The move signals a potential shift in the U.S. approach to the North Atlantic Treaty Organization, as the administration pressures allies to increase their own defense spending. This review comes amid growing tensions over how member nations contribute to collective security and their respective positions on the war in Iran [1, 4].

Hegseth said NATO members have failed to meet their defense-spending commitments, describing the current arrangement as a system where some allies are free-riding [1, 4]. He suggested that the current security architecture has created an unsustainable reliance on American military power. "Europe was not supposed to be a dependency of the United States," Hegseth said [5].

The Department of Defense will conduct a six-month review of U.S. forces stationed in Europe [3]. The process will evaluate the necessity and scale of the American troop presence relative to the contributions of host nations [3].

Officials in Brussels have not yet provided a formal response to the announcement. However, the review is viewed as a direct response to the perceived lack of financial commitment from European partners, a point of contention that has persisted across multiple administrations [1, 2].

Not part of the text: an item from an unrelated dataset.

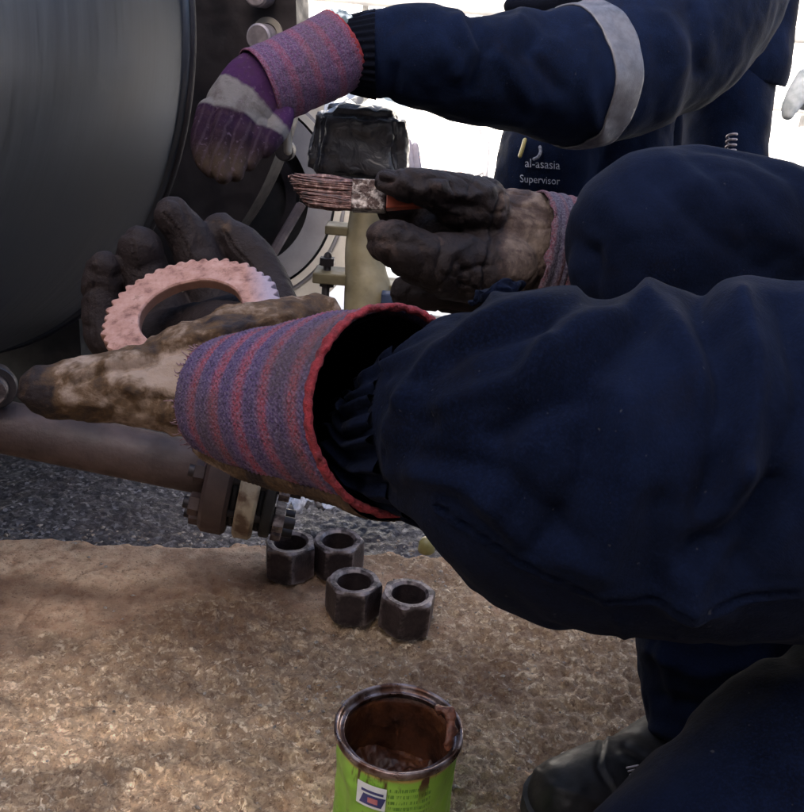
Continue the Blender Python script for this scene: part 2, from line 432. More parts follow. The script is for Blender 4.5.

Hegseth said the review is intended to ensure that American troops are not put at undue risk while other nations fail to invest in their own defense capabilities [3]. The secretary said the U.S. will no longer assume the primary financial and military burden for European security without proportional support from its allies [4].

"Europe was not supposed to be a dependency of the United States."

This review represents a pivot toward a more transactional relationship between the U.S. and its NATO allies. By linking the presence of U.S. troops to specific spending benchmarks and political alignment on the Iran war, the U.S. is leveraging its military footprint to force a redistribution of the financial burden of European security.